▸ Data section:
________________

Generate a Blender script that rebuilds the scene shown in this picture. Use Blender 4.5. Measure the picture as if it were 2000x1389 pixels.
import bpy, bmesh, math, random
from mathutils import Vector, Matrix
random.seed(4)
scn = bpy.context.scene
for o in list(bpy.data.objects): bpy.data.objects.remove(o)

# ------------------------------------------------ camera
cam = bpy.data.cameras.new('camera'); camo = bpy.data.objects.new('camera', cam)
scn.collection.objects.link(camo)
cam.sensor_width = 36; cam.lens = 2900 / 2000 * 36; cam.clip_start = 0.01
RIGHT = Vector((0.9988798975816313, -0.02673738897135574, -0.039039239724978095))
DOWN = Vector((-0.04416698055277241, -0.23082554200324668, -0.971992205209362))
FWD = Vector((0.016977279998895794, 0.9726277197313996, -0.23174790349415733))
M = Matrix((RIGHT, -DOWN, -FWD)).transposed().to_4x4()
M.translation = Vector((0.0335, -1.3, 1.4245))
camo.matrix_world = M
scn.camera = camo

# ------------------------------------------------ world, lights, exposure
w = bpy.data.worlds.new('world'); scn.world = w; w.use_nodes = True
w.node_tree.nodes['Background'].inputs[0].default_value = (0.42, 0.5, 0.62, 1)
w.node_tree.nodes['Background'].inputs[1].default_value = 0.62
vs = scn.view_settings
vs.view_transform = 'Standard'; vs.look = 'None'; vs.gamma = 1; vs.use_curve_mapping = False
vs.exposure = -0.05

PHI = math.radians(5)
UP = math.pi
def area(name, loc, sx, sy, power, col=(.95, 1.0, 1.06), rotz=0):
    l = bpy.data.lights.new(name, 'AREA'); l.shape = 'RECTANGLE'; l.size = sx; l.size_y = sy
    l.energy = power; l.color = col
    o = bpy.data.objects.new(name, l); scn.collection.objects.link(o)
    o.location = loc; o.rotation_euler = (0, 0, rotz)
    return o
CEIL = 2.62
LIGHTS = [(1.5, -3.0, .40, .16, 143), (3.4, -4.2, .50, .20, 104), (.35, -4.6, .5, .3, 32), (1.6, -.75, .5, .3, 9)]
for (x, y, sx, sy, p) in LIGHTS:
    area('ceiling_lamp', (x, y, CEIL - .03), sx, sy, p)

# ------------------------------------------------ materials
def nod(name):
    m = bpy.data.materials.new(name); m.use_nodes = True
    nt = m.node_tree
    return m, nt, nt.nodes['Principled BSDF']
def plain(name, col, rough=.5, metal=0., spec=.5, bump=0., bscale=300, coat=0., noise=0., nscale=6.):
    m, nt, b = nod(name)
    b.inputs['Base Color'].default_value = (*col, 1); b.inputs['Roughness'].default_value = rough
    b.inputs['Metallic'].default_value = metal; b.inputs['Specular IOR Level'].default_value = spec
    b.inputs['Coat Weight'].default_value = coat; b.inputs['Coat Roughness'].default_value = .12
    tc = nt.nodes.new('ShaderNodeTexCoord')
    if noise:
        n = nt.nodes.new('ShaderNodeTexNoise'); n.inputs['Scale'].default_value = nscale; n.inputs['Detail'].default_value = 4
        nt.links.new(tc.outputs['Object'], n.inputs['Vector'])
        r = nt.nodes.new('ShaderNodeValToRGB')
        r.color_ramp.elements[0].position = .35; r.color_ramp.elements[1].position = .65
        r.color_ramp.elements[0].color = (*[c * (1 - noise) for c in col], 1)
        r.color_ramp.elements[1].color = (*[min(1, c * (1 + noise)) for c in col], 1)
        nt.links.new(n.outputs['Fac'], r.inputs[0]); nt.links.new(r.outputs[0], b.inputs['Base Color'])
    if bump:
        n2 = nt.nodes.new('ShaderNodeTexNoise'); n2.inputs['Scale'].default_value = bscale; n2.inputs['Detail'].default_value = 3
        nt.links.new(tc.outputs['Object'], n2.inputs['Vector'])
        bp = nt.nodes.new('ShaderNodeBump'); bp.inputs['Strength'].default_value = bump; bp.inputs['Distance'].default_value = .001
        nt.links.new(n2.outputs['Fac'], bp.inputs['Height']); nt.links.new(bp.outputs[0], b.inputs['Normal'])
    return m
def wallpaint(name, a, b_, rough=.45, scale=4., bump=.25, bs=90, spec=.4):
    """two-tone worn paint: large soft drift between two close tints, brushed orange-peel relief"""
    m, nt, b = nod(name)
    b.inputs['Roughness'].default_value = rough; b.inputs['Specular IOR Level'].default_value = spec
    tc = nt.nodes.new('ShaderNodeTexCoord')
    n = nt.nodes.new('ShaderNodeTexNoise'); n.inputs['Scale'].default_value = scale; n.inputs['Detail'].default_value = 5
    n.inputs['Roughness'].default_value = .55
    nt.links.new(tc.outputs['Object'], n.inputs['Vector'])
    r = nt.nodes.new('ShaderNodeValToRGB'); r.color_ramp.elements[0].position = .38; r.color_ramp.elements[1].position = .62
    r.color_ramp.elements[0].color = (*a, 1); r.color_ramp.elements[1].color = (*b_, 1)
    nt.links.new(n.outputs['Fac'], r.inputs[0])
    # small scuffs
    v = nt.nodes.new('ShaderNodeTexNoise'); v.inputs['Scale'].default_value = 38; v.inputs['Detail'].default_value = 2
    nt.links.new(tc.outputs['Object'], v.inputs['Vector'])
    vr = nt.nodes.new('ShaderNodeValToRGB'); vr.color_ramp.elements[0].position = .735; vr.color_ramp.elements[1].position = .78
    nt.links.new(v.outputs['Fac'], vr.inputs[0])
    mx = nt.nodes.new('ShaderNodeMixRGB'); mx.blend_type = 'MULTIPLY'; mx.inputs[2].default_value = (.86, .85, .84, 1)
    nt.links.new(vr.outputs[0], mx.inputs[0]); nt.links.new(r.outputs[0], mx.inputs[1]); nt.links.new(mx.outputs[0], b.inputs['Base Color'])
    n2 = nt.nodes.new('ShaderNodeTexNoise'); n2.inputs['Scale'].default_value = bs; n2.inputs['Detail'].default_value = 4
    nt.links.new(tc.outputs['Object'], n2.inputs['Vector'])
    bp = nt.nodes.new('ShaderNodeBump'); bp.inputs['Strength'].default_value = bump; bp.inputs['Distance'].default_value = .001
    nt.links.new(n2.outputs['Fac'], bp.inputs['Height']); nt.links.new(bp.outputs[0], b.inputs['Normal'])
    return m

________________

▸ Your objective: Count how many lines in the data contain the word "scene", giving the number without comment.

▸ Solution: 2